Aim
The lines to reproduce run from the first one through the line containing "SC.camera = camo". Reproduce them exactly.

───── Material provided ─────

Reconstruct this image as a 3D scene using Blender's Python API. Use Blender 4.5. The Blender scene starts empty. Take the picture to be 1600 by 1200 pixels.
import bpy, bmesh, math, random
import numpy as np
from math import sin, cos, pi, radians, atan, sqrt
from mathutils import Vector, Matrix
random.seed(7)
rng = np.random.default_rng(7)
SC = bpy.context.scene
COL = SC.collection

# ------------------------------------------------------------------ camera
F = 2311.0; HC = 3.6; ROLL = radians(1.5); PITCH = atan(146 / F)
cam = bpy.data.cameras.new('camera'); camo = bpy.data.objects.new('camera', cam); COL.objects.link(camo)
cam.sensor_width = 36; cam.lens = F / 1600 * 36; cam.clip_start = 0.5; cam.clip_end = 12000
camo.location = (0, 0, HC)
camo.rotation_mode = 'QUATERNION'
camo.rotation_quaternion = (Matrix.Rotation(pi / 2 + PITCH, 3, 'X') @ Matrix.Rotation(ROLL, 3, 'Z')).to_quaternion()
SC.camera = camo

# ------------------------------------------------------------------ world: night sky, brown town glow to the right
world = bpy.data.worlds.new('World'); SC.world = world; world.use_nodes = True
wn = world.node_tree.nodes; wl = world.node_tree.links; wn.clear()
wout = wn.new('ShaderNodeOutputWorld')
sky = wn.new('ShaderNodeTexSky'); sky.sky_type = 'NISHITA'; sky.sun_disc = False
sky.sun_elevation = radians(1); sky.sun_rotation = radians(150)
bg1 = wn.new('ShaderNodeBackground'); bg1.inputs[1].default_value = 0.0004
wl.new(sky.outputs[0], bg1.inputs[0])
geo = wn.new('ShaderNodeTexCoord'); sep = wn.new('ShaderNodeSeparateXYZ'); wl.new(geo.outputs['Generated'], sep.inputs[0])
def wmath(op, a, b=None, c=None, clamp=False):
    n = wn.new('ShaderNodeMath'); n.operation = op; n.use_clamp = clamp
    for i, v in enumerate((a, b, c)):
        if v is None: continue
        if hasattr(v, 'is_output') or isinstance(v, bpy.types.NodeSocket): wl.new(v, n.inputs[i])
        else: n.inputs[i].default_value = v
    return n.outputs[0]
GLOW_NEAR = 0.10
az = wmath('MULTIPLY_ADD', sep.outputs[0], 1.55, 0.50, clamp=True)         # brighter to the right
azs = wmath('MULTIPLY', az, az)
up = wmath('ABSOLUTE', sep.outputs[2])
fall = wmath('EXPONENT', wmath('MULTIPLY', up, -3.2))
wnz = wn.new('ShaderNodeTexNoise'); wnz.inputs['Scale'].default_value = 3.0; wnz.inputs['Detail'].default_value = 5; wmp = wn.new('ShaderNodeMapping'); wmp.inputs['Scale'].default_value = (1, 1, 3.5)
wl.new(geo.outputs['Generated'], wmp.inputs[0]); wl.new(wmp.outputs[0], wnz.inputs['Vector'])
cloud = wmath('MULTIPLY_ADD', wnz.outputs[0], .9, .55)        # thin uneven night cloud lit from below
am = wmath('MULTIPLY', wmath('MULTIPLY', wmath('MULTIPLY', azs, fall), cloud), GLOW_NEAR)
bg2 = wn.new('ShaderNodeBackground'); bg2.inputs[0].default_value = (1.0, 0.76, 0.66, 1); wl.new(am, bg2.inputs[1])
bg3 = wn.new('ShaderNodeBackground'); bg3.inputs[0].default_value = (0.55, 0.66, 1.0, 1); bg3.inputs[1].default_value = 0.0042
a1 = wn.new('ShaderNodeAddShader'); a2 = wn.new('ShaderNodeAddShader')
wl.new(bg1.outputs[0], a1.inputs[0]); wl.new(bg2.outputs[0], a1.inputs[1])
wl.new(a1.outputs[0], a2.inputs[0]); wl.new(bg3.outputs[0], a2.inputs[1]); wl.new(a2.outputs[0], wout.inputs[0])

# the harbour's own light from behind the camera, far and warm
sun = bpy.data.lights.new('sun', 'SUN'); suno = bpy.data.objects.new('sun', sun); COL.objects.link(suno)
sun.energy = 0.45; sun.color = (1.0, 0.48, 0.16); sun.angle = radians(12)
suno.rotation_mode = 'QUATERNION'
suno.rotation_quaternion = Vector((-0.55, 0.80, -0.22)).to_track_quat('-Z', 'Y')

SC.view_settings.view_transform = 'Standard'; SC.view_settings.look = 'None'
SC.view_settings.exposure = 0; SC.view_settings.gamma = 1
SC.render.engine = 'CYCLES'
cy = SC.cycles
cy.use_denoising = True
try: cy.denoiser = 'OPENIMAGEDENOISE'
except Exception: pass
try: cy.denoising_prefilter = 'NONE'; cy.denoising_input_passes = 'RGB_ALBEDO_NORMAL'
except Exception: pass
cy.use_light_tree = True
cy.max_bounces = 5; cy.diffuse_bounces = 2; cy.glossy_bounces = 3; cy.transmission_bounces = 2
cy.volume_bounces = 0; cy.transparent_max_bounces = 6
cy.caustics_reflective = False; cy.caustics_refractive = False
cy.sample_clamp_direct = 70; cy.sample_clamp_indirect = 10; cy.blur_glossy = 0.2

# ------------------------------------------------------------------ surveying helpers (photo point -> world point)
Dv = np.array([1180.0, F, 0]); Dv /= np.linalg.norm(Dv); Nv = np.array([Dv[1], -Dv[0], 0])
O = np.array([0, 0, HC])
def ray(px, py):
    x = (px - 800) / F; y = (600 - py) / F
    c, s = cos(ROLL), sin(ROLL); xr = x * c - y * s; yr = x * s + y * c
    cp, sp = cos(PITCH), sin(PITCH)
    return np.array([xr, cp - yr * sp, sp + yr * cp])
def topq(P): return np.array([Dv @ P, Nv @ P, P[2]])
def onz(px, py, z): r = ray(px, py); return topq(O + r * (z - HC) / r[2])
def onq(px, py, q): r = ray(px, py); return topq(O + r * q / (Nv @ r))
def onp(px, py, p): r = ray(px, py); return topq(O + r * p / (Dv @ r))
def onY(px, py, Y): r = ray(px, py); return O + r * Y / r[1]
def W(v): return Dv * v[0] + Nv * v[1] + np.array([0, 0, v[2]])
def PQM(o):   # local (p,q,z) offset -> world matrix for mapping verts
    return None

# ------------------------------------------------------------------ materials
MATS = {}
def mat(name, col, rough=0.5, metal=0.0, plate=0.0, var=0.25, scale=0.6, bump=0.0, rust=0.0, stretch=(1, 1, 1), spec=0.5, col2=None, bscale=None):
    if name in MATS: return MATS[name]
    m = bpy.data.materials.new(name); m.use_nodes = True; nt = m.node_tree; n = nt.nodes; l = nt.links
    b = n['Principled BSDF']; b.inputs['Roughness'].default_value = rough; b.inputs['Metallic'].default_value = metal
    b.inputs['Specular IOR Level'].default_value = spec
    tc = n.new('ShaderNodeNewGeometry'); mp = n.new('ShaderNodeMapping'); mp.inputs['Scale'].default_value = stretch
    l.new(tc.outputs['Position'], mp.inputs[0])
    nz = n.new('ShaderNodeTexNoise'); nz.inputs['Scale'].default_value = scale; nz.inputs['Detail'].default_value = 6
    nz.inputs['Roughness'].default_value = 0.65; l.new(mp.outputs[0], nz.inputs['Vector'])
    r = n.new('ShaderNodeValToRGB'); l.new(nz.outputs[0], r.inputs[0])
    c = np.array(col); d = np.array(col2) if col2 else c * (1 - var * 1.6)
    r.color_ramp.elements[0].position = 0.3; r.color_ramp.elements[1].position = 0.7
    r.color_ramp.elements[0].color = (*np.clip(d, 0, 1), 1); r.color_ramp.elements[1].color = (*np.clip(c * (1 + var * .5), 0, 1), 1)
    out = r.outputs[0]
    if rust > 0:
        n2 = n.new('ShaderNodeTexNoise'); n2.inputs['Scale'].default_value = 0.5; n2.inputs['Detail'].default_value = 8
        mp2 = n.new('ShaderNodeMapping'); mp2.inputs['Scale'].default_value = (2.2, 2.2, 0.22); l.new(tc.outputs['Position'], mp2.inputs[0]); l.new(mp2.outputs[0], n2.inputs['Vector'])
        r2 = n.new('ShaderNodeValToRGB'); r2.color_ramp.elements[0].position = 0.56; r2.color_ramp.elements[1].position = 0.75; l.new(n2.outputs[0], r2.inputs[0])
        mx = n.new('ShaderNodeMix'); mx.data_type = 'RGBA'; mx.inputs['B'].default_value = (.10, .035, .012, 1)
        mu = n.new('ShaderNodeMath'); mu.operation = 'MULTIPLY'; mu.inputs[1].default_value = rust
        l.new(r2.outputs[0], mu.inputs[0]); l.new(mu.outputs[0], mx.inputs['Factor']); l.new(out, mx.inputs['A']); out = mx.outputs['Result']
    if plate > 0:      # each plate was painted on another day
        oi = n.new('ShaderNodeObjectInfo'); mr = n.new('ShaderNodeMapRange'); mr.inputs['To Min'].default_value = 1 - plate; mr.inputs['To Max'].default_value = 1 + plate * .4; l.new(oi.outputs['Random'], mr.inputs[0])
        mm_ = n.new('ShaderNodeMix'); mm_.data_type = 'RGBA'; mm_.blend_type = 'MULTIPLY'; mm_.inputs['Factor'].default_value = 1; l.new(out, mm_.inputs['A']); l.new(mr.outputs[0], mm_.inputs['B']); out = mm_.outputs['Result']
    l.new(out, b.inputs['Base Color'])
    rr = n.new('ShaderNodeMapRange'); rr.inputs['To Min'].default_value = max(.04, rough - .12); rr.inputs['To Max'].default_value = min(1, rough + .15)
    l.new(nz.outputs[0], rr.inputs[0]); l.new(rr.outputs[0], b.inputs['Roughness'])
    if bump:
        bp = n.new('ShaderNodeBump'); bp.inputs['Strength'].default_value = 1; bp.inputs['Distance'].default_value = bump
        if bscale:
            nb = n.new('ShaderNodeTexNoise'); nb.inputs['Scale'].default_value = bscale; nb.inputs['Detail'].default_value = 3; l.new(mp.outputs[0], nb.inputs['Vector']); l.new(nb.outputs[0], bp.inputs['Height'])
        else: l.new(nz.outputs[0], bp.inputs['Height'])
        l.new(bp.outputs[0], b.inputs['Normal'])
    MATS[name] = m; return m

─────

Final result
Reconstruct this image as a 3D scene using Blender's Python API. Use Blender 4.5. The Blender scene starts empty. Take the picture to be 1600 by 1200 pixels.
import bpy, bmesh, math, random
import numpy as np
from math import sin, cos, pi, radians, atan, sqrt
from mathutils import Vector, Matrix
random.seed(7)
rng = np.random.default_rng(7)
SC = bpy.context.scene
COL = SC.collection

# ------------------------------------------------------------------ camera
F = 2311.0; HC = 3.6; ROLL = radians(1.5); PITCH = atan(146 / F)
cam = bpy.data.cameras.new('camera'); camo = bpy.data.objects.new('camera', cam); COL.objects.link(camo)
cam.sensor_width = 36; cam.lens = F / 1600 * 36; cam.clip_start = 0.5; cam.clip_end = 12000
camo.location = (0, 0, HC)
camo.rotation_mode = 'QUATERNION'
camo.rotation_quaternion = (Matrix.Rotation(pi / 2 + PITCH, 3, 'X') @ Matrix.Rotation(ROLL, 3, 'Z')).to_quaternion()
SC.camera = camo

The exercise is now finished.